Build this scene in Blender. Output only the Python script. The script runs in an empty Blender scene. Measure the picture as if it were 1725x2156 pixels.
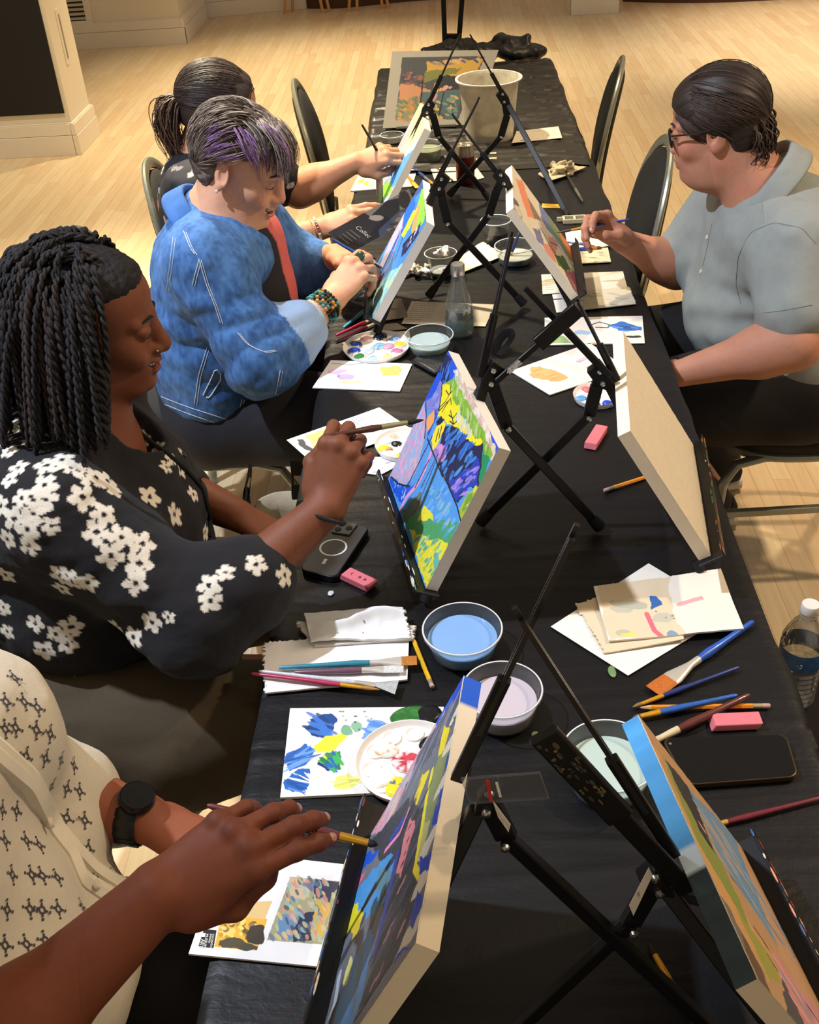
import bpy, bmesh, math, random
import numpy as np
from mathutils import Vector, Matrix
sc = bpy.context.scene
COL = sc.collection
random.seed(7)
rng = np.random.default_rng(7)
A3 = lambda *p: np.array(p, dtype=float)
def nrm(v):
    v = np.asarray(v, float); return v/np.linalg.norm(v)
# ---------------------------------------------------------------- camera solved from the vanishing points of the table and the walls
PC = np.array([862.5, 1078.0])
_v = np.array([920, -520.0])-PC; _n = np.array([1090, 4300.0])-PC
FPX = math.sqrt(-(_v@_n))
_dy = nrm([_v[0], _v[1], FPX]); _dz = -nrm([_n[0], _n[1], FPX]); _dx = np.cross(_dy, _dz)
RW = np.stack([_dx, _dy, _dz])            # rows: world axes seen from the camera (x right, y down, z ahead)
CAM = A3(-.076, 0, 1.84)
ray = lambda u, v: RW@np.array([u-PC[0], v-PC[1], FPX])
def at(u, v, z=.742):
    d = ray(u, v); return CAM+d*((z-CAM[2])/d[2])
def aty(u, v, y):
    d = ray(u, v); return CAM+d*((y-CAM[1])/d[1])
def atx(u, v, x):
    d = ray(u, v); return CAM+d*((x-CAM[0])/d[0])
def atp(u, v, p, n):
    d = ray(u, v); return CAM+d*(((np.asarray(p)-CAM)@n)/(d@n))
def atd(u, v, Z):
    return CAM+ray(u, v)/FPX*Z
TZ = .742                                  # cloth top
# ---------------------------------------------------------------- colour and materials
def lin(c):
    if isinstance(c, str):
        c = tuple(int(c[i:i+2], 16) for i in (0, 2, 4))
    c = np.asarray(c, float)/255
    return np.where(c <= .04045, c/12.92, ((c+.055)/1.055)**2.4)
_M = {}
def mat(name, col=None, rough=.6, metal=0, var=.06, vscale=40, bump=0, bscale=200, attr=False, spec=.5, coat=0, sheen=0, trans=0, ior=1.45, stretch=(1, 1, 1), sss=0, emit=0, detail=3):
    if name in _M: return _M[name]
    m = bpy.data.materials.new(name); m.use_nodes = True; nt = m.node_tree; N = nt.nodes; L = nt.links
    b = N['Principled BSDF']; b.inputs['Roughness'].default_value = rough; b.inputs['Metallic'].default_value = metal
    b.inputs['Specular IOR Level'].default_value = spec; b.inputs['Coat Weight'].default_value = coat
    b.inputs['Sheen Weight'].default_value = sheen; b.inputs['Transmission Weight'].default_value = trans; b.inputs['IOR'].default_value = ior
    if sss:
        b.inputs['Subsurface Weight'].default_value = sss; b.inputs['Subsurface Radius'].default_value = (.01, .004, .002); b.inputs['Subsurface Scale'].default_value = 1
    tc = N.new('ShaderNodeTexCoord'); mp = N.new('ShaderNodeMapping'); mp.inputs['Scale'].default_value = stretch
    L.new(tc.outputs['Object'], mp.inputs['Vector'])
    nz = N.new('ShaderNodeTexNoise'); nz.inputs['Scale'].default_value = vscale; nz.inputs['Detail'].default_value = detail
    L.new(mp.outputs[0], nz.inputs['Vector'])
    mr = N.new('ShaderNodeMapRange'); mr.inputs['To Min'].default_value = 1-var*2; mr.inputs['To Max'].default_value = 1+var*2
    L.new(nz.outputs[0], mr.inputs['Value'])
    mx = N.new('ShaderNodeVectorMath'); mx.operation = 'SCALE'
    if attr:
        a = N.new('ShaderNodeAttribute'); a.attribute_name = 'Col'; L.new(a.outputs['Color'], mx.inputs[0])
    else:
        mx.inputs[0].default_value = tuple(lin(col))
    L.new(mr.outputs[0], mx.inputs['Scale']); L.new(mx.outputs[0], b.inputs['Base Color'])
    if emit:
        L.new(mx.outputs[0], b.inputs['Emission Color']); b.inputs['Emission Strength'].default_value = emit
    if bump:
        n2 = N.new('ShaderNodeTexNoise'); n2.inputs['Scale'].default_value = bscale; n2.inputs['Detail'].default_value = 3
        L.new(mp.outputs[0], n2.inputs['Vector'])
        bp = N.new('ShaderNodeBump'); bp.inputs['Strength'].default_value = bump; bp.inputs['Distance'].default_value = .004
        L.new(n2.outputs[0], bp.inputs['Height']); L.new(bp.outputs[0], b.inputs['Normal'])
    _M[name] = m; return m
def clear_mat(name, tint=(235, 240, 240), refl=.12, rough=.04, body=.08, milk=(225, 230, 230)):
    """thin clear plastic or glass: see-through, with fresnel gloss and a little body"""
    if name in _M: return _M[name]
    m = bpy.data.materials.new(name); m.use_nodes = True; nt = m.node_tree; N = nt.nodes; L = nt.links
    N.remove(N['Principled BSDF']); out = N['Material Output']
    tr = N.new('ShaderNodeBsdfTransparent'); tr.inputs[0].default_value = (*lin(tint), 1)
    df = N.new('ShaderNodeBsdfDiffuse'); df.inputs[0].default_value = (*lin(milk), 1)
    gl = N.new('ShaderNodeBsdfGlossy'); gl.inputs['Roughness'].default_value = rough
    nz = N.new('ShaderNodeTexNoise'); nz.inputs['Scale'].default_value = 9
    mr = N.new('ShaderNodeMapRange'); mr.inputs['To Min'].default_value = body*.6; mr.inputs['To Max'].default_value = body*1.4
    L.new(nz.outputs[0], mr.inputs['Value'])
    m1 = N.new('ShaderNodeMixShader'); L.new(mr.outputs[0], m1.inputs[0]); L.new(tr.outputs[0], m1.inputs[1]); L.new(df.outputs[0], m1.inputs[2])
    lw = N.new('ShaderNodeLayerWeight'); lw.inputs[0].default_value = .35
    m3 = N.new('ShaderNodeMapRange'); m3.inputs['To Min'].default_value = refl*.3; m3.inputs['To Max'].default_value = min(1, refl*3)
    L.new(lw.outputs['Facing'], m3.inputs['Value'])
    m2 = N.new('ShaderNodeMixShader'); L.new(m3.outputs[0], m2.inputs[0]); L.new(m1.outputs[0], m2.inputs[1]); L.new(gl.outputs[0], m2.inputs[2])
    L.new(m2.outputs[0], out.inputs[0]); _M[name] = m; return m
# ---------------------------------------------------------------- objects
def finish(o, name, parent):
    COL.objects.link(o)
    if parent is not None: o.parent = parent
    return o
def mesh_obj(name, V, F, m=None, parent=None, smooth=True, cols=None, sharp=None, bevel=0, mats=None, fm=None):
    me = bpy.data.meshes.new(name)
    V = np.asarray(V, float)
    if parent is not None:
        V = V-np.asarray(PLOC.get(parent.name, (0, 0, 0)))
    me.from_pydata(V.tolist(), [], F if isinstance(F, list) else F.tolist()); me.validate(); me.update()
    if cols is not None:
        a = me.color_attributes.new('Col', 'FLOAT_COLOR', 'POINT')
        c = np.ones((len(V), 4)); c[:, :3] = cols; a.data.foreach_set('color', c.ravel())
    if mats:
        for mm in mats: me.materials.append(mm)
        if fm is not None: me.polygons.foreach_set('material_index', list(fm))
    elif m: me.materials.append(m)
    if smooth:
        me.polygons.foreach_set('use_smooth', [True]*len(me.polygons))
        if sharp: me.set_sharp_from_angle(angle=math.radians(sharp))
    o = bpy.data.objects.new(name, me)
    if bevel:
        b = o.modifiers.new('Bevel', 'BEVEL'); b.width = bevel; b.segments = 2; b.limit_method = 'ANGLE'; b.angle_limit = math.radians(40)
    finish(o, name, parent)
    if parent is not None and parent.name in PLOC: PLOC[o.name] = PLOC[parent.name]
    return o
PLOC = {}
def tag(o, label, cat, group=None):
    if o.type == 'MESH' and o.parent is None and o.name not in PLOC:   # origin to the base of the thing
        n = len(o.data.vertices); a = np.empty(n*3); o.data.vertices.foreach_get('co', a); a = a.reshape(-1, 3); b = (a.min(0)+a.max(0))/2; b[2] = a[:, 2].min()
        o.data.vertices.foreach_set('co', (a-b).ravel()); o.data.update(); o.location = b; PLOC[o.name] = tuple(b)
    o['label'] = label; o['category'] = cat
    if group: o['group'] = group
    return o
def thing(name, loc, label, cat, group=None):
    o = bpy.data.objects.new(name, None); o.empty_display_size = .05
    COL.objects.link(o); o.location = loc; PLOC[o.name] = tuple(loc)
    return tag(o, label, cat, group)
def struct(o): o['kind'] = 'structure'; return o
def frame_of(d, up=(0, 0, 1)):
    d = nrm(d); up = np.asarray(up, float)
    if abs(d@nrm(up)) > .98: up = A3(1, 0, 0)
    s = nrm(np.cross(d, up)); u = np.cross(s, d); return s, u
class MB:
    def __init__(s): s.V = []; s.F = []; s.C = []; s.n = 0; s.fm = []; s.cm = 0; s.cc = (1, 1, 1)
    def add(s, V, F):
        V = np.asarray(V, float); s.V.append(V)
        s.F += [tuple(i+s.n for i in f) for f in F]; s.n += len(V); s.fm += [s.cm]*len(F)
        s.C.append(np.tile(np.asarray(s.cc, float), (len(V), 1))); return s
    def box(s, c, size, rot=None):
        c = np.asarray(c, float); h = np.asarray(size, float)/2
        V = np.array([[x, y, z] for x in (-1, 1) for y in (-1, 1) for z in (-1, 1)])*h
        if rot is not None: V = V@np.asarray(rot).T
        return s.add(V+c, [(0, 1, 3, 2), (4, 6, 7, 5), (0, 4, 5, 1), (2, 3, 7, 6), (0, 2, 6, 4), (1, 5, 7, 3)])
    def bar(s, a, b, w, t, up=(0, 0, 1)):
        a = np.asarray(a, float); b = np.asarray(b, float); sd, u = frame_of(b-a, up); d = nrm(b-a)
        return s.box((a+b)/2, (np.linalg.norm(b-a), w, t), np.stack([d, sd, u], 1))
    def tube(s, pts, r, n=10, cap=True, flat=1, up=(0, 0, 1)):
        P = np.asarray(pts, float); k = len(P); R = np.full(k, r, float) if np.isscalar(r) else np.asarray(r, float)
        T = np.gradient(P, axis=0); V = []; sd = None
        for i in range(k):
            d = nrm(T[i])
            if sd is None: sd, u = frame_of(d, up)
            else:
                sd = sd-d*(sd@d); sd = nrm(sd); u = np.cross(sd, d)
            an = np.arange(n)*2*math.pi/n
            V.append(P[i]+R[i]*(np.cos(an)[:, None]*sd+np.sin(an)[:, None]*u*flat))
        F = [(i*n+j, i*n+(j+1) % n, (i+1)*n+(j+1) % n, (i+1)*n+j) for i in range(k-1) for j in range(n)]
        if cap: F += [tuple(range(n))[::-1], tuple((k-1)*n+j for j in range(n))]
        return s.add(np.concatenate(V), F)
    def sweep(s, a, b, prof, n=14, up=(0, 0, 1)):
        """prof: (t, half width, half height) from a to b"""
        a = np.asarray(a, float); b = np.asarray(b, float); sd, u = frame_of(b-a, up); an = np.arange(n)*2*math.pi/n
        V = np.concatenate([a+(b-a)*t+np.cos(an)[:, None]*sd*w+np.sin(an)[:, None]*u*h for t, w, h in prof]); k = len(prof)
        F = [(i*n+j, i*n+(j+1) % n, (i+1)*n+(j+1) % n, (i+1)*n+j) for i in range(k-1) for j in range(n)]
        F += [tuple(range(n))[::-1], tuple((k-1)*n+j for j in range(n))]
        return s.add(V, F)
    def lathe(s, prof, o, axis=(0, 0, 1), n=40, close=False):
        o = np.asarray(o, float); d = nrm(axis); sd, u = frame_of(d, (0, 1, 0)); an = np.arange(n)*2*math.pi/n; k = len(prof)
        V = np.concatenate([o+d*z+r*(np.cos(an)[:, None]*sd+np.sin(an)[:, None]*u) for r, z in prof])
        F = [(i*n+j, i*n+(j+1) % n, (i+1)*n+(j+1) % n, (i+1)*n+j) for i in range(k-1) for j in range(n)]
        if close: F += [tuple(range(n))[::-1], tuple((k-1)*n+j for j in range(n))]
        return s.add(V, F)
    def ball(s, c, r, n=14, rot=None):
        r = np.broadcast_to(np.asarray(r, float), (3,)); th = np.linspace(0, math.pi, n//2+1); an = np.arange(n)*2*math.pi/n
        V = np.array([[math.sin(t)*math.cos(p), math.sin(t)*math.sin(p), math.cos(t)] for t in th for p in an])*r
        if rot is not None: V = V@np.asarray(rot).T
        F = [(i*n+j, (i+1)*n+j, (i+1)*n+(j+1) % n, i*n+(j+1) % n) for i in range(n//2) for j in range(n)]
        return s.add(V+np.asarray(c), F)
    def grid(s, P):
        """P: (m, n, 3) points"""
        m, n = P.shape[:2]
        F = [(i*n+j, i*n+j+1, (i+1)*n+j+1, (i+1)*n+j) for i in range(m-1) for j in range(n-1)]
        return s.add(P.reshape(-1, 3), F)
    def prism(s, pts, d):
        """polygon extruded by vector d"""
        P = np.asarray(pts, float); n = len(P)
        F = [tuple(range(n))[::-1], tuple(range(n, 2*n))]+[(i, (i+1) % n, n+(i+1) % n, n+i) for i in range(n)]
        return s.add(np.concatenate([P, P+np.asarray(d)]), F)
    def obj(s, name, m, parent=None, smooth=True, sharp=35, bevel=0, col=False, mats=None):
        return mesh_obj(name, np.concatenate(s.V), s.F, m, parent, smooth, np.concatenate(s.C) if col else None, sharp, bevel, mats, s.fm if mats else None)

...

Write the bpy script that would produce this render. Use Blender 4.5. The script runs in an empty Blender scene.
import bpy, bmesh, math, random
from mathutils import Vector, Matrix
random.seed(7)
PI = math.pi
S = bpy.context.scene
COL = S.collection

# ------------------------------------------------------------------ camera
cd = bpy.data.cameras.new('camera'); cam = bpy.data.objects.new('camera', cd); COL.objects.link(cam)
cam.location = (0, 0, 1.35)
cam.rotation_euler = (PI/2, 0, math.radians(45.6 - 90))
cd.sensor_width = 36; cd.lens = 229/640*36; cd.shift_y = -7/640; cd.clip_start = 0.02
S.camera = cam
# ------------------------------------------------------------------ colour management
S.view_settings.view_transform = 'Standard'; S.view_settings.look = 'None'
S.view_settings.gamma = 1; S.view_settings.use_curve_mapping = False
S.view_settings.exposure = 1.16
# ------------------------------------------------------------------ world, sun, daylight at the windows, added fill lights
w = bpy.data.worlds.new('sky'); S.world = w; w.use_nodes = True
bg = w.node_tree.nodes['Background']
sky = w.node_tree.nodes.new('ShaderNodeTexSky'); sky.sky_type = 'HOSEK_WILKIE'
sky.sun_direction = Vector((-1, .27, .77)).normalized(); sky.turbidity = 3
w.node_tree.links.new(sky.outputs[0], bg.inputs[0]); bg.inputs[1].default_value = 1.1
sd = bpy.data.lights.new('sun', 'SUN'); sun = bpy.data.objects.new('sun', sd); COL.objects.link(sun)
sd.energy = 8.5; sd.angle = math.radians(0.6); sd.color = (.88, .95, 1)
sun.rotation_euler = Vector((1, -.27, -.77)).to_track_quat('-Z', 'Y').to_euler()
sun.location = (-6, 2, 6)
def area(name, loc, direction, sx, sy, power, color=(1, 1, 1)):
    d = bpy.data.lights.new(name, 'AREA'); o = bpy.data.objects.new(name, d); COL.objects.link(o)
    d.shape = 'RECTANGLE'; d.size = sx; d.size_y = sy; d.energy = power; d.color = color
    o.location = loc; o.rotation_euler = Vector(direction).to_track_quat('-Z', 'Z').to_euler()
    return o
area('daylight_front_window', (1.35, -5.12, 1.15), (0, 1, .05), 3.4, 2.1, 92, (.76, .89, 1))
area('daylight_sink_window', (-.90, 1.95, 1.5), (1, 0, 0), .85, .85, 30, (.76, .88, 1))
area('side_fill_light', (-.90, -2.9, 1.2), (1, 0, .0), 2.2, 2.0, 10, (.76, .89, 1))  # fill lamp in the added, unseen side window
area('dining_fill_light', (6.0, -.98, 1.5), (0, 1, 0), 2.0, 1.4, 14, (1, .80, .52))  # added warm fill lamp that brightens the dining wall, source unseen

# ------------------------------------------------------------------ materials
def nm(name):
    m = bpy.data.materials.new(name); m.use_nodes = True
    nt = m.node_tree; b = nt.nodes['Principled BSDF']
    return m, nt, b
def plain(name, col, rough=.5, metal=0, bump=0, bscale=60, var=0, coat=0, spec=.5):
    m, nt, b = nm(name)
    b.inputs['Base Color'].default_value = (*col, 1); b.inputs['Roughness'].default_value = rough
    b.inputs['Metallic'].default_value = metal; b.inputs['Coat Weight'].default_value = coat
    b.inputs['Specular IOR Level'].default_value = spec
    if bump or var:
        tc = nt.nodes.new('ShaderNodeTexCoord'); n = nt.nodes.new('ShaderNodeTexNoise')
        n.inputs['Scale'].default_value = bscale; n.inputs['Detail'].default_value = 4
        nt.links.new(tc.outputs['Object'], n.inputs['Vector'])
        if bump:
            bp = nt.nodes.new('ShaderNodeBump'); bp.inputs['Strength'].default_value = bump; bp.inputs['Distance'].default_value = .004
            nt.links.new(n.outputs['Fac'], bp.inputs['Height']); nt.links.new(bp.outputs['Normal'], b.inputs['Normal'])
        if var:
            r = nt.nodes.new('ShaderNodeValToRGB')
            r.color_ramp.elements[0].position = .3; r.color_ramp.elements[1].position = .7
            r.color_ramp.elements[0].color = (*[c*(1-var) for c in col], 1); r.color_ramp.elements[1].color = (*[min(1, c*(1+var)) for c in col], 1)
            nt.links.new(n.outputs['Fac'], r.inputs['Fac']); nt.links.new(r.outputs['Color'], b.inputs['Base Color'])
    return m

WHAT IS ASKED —
Repeat the entries above verbatim, but only from the line that has "Write the bpy" down to the line that has "COL = S.collection", inclusive.

SOLUTION FOR THIS PROBLEM —
Write the bpy script that would produce this render. Use Blender 4.5. The script runs in an empty Blender scene.
import bpy, bmesh, math, random
from mathutils import Vector, Matrix
random.seed(7)
PI = math.pi
S = bpy.context.scene
COL = S.collection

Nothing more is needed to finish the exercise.